• **Aim of the task**
Each line below that contains "pixels" counts once; report the total and nothing more.

==== Data records ====

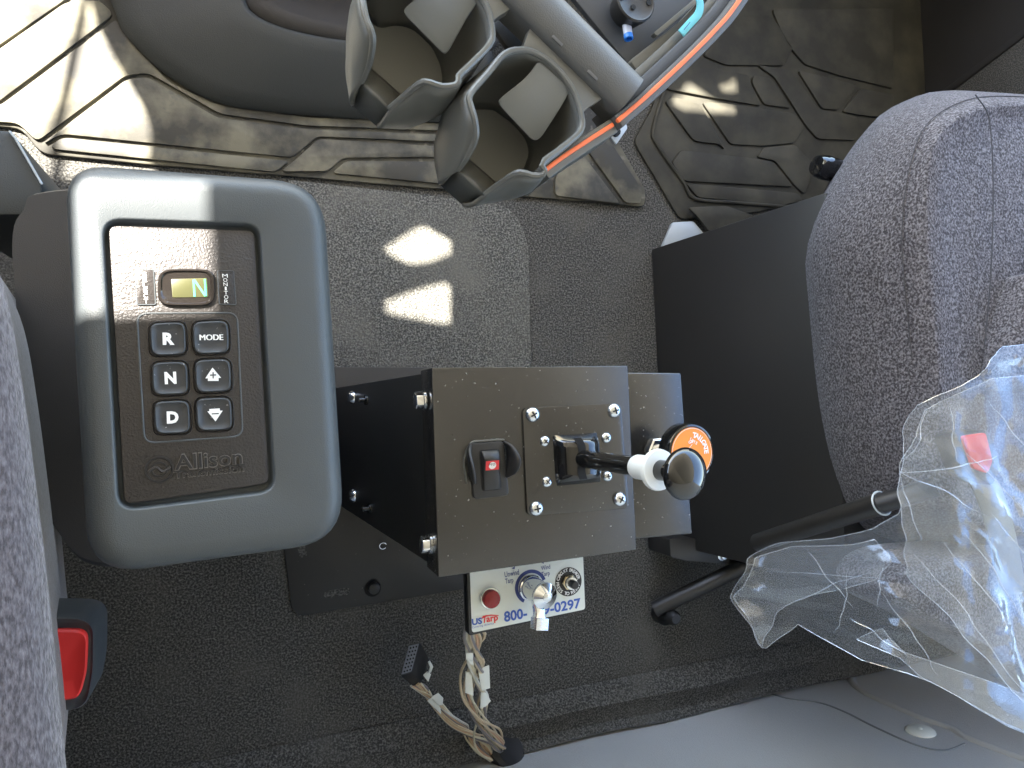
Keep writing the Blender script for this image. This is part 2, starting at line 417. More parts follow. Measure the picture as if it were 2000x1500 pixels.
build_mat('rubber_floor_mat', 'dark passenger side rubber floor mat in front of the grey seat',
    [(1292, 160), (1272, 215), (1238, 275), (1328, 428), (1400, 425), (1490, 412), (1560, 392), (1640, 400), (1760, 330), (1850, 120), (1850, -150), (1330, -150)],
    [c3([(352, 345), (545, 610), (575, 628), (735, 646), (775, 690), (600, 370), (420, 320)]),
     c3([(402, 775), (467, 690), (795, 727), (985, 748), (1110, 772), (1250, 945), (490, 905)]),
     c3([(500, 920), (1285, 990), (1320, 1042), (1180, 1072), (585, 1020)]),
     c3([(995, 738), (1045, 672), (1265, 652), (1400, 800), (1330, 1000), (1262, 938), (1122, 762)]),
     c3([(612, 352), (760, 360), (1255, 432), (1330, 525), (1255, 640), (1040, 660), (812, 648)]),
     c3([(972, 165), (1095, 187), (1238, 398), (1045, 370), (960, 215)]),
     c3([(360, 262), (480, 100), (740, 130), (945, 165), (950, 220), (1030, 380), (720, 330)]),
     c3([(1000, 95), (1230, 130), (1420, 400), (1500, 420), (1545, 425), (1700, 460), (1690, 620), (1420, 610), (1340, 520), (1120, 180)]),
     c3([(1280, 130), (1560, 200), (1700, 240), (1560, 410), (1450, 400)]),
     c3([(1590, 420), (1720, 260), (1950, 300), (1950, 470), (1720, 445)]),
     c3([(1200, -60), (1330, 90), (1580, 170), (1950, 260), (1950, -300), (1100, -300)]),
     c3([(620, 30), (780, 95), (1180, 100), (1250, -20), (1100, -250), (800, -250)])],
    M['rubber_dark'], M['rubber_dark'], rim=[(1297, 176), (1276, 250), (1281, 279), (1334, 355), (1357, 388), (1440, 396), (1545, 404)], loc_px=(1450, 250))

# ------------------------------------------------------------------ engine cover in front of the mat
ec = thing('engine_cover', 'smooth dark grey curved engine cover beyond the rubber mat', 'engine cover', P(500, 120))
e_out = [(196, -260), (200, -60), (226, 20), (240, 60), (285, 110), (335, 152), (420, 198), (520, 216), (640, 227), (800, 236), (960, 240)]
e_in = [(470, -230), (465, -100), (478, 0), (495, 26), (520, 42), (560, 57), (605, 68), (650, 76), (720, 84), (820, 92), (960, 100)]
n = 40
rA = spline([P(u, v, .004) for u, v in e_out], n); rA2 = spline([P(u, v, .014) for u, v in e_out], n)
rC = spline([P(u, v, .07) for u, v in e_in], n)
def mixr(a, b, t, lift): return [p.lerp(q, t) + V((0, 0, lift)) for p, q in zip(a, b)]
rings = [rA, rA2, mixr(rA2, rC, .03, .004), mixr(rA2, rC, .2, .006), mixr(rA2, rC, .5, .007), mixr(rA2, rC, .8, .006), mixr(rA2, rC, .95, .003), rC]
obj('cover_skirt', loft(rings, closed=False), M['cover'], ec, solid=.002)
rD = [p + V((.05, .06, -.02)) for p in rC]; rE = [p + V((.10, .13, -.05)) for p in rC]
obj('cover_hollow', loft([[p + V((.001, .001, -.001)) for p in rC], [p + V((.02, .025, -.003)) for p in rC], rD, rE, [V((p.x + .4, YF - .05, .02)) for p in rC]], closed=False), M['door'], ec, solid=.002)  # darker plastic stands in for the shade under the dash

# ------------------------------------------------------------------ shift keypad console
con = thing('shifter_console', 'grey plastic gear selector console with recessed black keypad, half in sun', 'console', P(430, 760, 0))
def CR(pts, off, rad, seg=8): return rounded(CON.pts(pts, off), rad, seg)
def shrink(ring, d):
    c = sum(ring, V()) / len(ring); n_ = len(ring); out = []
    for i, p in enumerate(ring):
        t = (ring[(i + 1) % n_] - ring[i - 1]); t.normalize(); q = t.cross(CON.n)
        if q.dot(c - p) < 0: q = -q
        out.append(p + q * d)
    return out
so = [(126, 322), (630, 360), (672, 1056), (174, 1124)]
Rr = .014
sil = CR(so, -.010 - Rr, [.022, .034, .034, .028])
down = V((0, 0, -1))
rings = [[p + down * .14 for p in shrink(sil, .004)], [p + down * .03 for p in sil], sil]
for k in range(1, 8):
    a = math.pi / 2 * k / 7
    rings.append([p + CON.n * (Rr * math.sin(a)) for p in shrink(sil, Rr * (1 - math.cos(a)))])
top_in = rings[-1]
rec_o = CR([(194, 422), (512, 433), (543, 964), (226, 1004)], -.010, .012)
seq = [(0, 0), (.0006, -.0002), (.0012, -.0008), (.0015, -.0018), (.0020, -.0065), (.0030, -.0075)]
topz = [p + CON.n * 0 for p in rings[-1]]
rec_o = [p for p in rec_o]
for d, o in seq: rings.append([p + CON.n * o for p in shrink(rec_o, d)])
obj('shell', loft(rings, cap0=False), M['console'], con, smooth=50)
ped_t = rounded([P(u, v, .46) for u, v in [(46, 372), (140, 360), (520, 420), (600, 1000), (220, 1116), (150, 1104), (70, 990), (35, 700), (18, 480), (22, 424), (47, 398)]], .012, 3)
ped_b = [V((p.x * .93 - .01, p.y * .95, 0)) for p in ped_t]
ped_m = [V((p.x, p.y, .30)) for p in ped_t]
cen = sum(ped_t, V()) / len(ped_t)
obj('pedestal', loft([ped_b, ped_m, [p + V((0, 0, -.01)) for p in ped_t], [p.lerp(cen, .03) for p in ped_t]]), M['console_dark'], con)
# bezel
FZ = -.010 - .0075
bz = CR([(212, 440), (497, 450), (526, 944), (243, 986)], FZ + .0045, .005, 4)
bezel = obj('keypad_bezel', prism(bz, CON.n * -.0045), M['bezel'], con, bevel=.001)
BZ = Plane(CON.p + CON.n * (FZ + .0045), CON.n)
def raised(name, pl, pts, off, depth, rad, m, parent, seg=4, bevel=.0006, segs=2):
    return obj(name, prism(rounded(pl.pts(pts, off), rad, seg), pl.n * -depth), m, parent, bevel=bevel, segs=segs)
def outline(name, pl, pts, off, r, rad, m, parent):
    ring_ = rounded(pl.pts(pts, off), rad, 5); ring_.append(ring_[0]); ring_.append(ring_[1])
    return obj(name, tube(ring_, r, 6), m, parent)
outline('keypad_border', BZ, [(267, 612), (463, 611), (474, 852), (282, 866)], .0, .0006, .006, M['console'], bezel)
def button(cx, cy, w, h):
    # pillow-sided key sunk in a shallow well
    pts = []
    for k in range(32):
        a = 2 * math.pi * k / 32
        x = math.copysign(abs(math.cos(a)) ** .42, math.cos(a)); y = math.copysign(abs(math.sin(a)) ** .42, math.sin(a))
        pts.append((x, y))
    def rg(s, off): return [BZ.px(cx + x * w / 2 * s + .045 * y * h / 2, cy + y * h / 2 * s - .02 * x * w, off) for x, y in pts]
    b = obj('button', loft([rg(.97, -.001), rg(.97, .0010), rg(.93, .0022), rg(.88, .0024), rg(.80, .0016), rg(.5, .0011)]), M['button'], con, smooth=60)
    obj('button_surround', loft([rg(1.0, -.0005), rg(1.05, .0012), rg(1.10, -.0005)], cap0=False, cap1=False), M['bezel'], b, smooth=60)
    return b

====
==== Data records ====

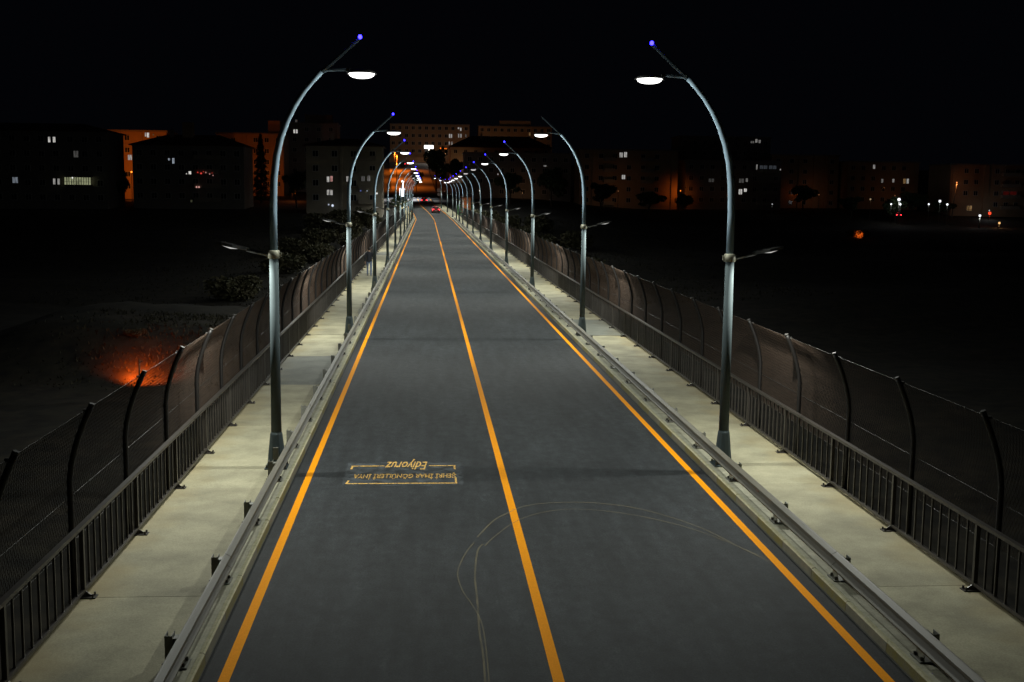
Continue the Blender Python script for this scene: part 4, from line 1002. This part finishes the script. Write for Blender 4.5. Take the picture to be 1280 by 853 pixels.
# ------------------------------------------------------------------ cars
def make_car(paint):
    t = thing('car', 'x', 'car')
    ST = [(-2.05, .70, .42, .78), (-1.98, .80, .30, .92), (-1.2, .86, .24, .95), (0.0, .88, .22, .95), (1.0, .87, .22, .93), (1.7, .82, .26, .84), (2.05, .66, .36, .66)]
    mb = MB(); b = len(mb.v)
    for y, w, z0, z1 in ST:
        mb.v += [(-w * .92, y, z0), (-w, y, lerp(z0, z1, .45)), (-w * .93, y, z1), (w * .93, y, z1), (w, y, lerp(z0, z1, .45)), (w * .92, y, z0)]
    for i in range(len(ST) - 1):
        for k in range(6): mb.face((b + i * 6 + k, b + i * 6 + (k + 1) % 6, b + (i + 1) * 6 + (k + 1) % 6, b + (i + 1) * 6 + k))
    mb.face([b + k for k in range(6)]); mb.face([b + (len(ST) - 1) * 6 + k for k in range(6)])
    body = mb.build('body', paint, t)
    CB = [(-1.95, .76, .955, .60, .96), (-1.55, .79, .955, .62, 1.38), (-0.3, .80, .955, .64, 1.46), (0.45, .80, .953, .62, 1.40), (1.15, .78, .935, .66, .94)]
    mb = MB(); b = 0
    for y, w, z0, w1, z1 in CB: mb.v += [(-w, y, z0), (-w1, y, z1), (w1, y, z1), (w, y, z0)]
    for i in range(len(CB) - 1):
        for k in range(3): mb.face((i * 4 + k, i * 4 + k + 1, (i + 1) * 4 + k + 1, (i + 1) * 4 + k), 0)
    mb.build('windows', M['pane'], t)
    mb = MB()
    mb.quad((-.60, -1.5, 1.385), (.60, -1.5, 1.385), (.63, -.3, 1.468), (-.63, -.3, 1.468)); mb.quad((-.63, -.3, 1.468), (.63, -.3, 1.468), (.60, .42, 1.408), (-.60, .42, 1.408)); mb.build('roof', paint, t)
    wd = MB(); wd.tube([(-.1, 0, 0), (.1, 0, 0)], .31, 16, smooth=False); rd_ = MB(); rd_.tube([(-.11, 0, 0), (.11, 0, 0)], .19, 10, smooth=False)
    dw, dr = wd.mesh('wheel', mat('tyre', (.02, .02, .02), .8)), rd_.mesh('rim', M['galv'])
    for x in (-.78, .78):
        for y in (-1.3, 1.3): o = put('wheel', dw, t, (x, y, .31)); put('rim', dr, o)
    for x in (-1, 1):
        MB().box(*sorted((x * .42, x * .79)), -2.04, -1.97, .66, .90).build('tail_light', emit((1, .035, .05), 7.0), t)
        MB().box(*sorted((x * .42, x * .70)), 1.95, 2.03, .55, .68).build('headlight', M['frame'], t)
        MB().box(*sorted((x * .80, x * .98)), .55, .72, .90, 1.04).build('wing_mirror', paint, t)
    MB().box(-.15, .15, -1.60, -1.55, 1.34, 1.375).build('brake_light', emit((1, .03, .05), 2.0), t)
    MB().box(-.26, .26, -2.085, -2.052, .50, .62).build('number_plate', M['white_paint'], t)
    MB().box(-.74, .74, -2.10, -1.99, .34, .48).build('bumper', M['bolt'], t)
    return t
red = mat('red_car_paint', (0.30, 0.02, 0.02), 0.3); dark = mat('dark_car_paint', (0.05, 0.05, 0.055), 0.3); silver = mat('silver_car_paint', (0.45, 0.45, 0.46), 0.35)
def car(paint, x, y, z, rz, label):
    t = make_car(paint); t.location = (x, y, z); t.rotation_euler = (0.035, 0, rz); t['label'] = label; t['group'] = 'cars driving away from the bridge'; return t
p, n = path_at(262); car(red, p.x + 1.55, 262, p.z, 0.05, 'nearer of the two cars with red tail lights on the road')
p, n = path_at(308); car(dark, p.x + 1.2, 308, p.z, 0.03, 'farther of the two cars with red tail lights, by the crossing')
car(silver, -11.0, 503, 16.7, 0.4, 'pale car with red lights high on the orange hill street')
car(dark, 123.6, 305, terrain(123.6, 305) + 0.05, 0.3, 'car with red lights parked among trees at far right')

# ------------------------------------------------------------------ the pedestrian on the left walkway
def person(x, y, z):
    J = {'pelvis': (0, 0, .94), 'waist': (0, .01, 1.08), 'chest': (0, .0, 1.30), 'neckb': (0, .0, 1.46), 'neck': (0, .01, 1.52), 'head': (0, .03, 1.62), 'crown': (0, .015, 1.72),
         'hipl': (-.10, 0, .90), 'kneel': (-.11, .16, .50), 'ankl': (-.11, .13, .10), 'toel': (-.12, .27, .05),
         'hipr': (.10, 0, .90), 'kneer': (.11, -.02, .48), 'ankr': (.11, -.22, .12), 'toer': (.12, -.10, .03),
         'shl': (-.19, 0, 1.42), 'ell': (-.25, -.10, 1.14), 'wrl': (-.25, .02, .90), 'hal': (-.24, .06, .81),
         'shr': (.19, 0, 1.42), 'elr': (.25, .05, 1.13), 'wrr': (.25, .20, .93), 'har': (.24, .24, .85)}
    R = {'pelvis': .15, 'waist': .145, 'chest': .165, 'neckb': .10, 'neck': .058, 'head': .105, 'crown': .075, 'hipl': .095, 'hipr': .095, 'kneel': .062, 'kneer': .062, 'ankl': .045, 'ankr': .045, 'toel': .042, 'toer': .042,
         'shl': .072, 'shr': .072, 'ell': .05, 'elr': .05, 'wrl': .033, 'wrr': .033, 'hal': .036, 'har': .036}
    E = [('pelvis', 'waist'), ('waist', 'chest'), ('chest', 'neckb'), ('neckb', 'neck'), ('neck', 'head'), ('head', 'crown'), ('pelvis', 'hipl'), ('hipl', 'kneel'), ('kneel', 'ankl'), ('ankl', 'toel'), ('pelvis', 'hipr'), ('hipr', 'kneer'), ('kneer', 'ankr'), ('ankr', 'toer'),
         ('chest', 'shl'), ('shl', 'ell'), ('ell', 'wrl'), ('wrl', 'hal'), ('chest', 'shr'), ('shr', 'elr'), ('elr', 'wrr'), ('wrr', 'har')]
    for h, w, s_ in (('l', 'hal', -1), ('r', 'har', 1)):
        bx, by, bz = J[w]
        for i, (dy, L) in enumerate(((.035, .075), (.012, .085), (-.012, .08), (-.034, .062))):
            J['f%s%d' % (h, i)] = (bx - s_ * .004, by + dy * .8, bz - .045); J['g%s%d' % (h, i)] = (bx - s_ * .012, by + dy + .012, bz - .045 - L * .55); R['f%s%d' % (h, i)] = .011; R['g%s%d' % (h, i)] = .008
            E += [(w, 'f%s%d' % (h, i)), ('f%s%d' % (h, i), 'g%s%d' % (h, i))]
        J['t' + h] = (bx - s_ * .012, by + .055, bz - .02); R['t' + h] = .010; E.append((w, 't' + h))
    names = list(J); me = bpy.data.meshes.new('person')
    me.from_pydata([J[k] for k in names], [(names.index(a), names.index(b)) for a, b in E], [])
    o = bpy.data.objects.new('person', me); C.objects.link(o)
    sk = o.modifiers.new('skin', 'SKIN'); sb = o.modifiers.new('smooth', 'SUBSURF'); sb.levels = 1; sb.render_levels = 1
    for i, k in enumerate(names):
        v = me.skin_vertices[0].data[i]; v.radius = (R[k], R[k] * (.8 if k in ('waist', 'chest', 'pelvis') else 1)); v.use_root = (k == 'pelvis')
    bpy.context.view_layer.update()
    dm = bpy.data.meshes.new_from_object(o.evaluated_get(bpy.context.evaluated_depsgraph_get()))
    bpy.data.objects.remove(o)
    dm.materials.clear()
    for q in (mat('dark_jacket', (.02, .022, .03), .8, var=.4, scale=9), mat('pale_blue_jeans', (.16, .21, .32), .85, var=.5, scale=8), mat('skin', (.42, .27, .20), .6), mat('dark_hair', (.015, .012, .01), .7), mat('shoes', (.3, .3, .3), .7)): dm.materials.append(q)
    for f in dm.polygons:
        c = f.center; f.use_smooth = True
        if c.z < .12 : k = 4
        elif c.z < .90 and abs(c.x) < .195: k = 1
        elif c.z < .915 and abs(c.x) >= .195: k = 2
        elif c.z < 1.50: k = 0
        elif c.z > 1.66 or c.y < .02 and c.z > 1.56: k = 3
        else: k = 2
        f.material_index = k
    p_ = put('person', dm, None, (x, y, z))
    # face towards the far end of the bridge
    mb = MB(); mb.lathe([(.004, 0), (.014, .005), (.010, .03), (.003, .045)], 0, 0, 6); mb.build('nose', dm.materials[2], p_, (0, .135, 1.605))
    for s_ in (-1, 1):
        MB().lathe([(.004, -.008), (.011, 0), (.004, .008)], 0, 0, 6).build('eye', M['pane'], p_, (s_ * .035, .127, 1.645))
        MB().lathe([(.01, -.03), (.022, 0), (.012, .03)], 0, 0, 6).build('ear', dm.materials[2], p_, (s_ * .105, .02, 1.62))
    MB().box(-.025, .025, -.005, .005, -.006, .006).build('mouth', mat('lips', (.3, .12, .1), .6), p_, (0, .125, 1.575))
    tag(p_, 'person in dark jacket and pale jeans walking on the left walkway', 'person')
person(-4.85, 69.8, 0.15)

====

• **Answer to the exercise**
2